Human Form and Function in Costume Design

Michelle Bombe, MFA | Professor of Theatre

The silken bodice of Cinderella’s gown, the furry makeup on the Big Bad Wolf’s face, the crimson woolen cape over Little Red Riding Hood’s shoulders — each element helps bring to life Stephen Sondheim’s amalgamated fairy tale Into the Woods. Professor Michelle Bombe and two student assistants designed every character’s costume from head to toe for Hope’s 2018 production of the musical. In doing so, she accounted not only for the story’s historical and literary context but also for each actor’s body type and how that actor would need to move on stage.

To Bombe, muscle and bone and sinew, under frills and fur and frock, tell a play’s story as much as the script and scenery.
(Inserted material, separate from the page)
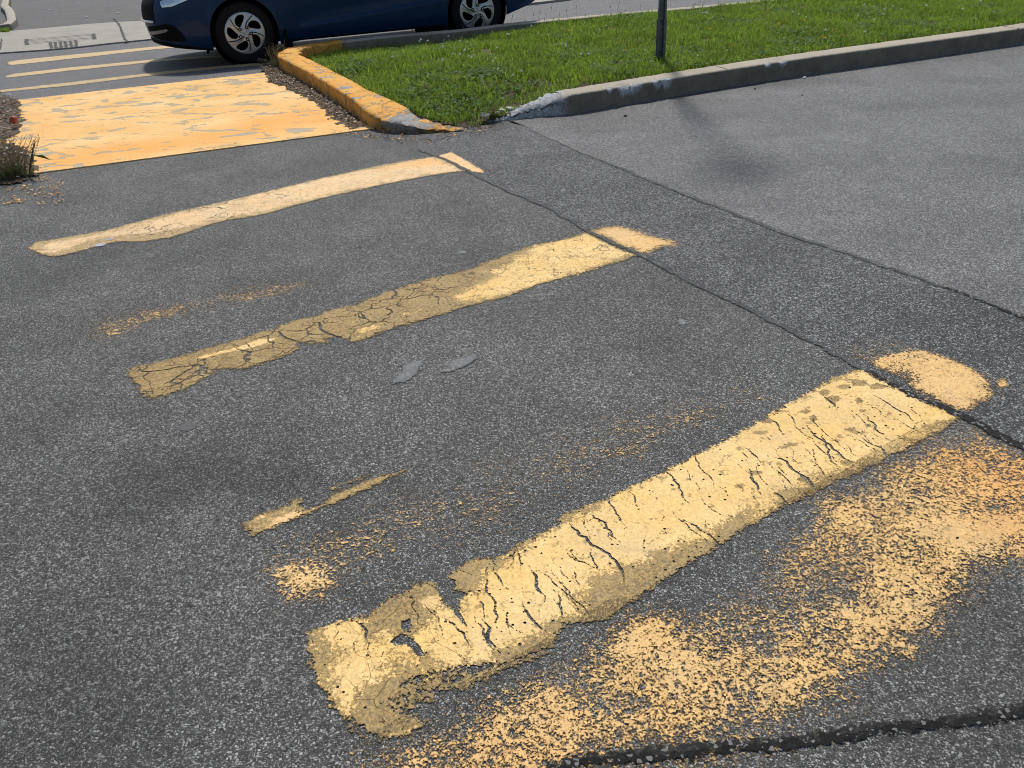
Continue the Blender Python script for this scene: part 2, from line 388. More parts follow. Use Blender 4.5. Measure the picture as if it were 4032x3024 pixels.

It’s been that way for more than 200 productions for which she has designed costumes during her 28 years at Hope.

“Costume design is creating moving sculpture,” says Bombe, who is the college’s resident costume designer and oversees theater productions. “I’m not only concerned about what an actor wears but also how an actor wears it. I’m very interested in looking at different body types and determining how a design can affect what the audience may think about a character.”

Her first steps are to study the play’s text and delve into what clothing was like in the period in which the play is set. “I love working with especially incredible playwrights like Shakespeare who have really rich descriptions of who these people are, what they think, what their bodies are like, what their characteristics are like,” she says.
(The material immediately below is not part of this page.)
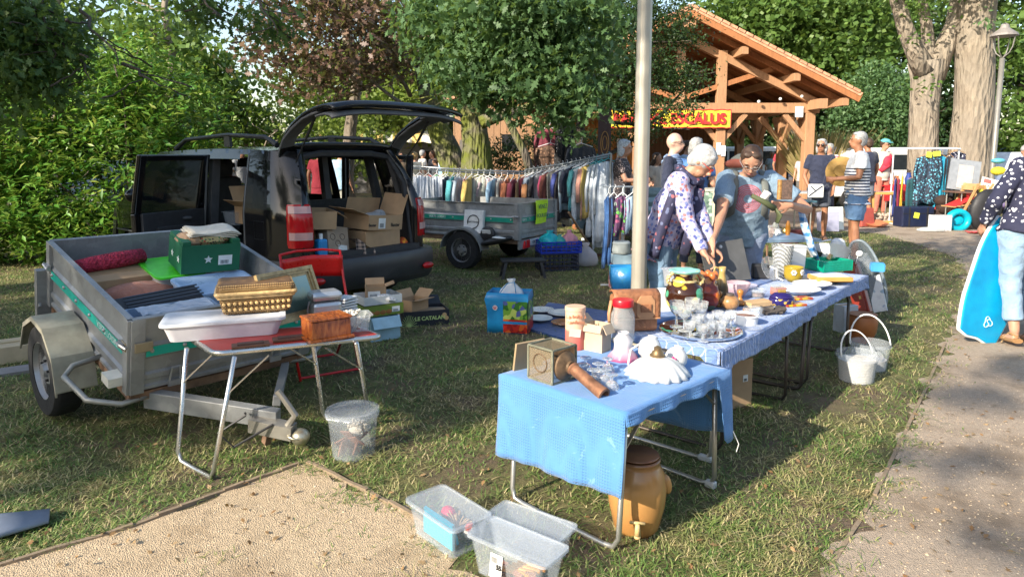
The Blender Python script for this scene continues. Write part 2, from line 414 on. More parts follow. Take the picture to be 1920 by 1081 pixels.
def pebbles():
 rng=np.random.default_rng(8); N=15000
 Y=rng.uniform(1.7,5.2,N); X=rng.uniform(-.8,.8,N)*(Y+.5); k=poly_in(X,Y,PATCH)|poly_in(X,Y,PATHR)
 X,Y=X[k],Y[k]; n=len(X); s=rng.uniform(.002,.0052,n)*(1+.8*(rng.uniform(0,1,n)>.97))
 a=rng.uniform(0,6.28,n); z=np.zeros(n)
 ax=np.stack([np.cos(a),np.sin(a),z],1)*s[:,None]; ay=np.stack([-np.sin(a),np.cos(a),z],1)*(s*rng.uniform(.6,1,n))[:,None]
 az=np.stack([z,z,z+1],1)*(s*.6)[:,None]
 t=[(1,0,0),(.4,.9,0),(-.7,.7,0),(-1,-.2,0),(-.3,-.95,0),(.7,-.7,0),(.55,.1,.9),(-.3,.5,.9),(-.3,-.5,.8)]
 f=[(0,1,6),(1,2,7,6),(2,3,7),(3,8,7),(3,4,8),(4,5,8),(5,6,8),(5,0,6),(6,7,8)]
 m=NT('pebble_stone'); g=m.n('ShaderNodeNewGeometry')
 mm=m.fin(m.ramp(g.outputs['Random Per Island'],[(0,(.16,.12,.09)),(.4,(.38,.28,.18)),(.8,(.50,.39,.27)),(1,(.52,.44,.34))]),.9)
 scatter_mesh('gravel',t,f,np.stack([X,Y,z+.004],1),ax,ay,az,mm,kind='stuff',label='fine loose stones on the gravel')
pebbles()
def litter():
 rng=np.random.default_rng(18); N=1500
 Y=rng.uniform(2.2,9,N); X=rng.uniform(-.8,.8,N)*Y; ax,ay,az=rand_axes(rng,N,.03,1.6)
 m=leafmat('dry_leaves',[(.20,.10,.04),(.30,.18,.08),(.40,.28,.15),(.12,.07,.03)],.1,.7)
 scatter_mesh('fallen_leaves',OAK[0],OAK[1],np.stack([X,Y,np.full(N,.012)],1),ax,ay,az,m,kind='stuff',label='dry fallen leaves scattered over the ground')
litter()
#  trees
BK_GREY=bark('grey_bark',(.13,.105,.08),(.36,.30,.23),5)
BK_OAK=bark('mossy_oak_bark',(.06,.05,.04),(.22,.19,.15),7,(.13,.15,.02))
BK_DARK=bark('dark_bark',(.035,.028,.02),(.11,.085,.06),8)
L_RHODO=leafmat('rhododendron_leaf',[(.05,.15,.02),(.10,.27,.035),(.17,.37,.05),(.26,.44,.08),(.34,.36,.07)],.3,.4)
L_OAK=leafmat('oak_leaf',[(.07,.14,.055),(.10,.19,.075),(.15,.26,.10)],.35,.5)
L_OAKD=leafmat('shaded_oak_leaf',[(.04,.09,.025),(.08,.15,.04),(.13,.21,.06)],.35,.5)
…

For Into the Woods, she started with the original illustrations of Grimms’ fairy tales and moved to some modern artists for inspiration. She does this kind of reconnaissance for every production she designs. “There’s always some kind of record of what people looked like,” reasons Bombe, whose academic specialty is the history of costume design. “Artists have always drawn the human body and the way that we adorn it. It’s fascinating to delve into that history.” She based the costumes for each fairy tale’s group of characters on a different historical period, after assessing which era’s clothing best fit each story.

Bombe also scrutinizes the posture and poses that inspirational art portrays. The way people carried themselves or used body language during a certain time period determines how she designs a costume for the modern stage. This “human movement of the era,” as she calls it, was often dictated by undergarments. If a period costume will include a corset, for example, she knows it will change the way an actor can move, gesture or turn.

Historical human kinetics quite likely never enters the minds of audience members accustomed to wearing comfortable, comforting clothing.

“In the 1600s, 1700s, even the way women sat was different in those garments,” Bombe says. “Our young women today don’t have as much practice.” She and the director coach actors about how to sit, stand, and go up and down steps in costume.

It takes Bombe about three months to design the costumes for a Hope production. Following her research, she sketches ideas and collaborates with the scenic designer, lighting designer and director to arrive at a cohesive creative plan. She paints renderings of her vision for each costume and decides which costumes should be built from scratch and what items can be pulled from stock and dyed or remade to fit the designs.

Costume shop manager Darlene Veenstra and the student staff make patterns and construct costumes while rehearsals are underway. Each actor visits the costume shop in the DeWitt Cultural Center about three times for fittings. “I’ll look at my renderings and then see how a costume looks on the body, and make new adjustments as needed,” Bombe explains. “Maybe we need to drop a hemline about two inches or put a waist seam in at a different place. Making all those changes can only happen when you can put the body with a costume.”

Of course, Bombe — who is also the national vice chair of the Kennedy Center American College Theater Festival — passes these important design considerations on to her students, not only in the costume shop or on stage but also in the Costume Design class she teaches every other year. While design elements of color, line, shape, texture and silhouette are addressed, so too are the skills it takes to artistically create full-length human renderings. For a month at the start of the semester, in studio sessions with a human model, all Costume Design students first learn to draw the body.

“Then we start putting clothes on those drawings like you would with a paper doll,” Bombe says. “They have to learn from the inside out so that they can understand how to draw the clothing. They first, though, have to understand the form of the body.”